Passover Matzah Chocolate Toffee

This year we're having some difficulty cooking during Passover, since we're going through a kitchen renovation. But we made this while at my parents' house.

This is what happens when you read Bon Appetit on the airplane. You get inspired to cook! Overall this toffee tastes delicious. However, next time I would use LESS of the caramel mixture because it went on so thick (and seeped under the matzah making it caramel on both sides) that it's a little hard to chew. And we're all worried we're going to lose a filling on it!


Every year I make some form of this - using a different recipe each year. And then I have amnesia, forgetting how much work it is! But if you're up for it, here's my version of the Bon Appetit recipe.

Matzah Chocolate-Toffee
-5 sheets of matzah
-1 3/4 cups of sugar (that's what they call for - I think you should reduce the amount of sugar and butter to make less)
-3/4 cups of margarine (you can use butter, but if you want the recipe to be "parve" - so you can eat it with milk or meat if you keep kosher, use parve margarine)
-1/4 cup of honey
-1/2 to 3/4 cup of whatever chopped and toasted nuts you want (The recipe calls for 1/4 cup of sliced almonds, but that wasn't enough, and we didn't have almonds.

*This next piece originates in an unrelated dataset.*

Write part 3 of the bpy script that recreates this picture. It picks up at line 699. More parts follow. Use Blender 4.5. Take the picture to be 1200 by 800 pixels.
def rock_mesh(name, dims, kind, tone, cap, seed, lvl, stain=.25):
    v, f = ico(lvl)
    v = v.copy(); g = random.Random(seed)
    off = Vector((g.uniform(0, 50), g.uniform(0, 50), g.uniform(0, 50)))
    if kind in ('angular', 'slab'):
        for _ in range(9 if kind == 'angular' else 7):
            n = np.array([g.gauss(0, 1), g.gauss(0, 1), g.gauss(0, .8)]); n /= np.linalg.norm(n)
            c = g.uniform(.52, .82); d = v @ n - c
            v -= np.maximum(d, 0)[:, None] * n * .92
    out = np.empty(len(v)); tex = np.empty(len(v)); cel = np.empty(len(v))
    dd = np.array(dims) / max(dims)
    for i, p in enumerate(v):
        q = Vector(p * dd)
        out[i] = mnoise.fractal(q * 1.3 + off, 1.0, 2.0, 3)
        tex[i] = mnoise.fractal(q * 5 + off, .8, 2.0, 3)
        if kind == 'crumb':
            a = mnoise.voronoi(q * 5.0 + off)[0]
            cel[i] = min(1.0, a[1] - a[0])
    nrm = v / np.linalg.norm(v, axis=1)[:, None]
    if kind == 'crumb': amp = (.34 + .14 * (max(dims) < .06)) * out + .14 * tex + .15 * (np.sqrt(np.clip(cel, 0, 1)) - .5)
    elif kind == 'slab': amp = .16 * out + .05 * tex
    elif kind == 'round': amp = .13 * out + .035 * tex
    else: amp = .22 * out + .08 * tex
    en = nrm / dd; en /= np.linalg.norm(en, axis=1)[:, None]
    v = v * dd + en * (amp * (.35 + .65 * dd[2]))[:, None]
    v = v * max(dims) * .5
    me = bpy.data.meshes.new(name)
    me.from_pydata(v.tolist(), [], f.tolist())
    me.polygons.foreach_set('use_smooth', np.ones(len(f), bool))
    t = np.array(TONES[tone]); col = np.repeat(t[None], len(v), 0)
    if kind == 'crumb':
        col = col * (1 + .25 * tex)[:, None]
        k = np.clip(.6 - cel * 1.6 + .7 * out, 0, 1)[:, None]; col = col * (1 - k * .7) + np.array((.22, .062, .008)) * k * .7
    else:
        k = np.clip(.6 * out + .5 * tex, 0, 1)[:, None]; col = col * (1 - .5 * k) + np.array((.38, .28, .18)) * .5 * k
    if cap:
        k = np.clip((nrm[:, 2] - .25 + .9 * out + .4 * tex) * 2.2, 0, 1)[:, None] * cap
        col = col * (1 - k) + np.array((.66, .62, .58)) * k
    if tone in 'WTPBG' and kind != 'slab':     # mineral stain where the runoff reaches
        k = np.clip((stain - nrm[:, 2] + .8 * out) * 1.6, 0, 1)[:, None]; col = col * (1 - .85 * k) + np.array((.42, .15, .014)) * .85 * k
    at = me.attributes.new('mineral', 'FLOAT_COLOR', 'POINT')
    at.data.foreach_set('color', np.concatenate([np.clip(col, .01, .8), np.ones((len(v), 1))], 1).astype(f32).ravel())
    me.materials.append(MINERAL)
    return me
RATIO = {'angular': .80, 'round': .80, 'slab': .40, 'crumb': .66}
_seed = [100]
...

We used pecans and walnuts - watch them in the toaster so you don't burn them like I did)
-5 oz. semisweet or bittersweet chocolate (we used baking chocolate, but chips work as well)
-1/4 tsp cayenne pepper (do NOT leave this out - it makes such a difference - and it's not too spicy)
-1 1/2 tsp coarse salt


Line a rimmed dish with matzah - try not to overlap it or it's hard to get the caramel spread around. I recommend you break up the matzah so it's already in small pieces and you don't have to do it later when it's covered in caramel and chocolate.

For the caramel sauce, stir together the sugar, honey, margarine and 1/4 cup of water in a heavy saucepan over low heat until it's dissolved. Then increase the heat to med-high until it boils. Don't stir, but swirl the pan around occasionally. Use a pastry brush dipped in water to wipe down the insides where the sugar sticks. Boil until amber in color (which is difficult to see because it's frothy white). The recipe says 13-15 minutes, but I boiled more than 20 and it still wasn't as dark as I wanted, but I was afraid it would burn.

Pour caramel sauce over the matzah and immediate sprinkle on the nuts and salts so they'll stick (or you can do that after the chocolate). While the caramel is cooling, melt the chocolate (in a double boiler or microwave - don't do what I did and melt it in a pan on the stove where it will turn goopy - oops!). Drizzle that over the matzah so it looks pretty. Let it cool (we had to put it in the fridge for the chocolate to harden) - then eat!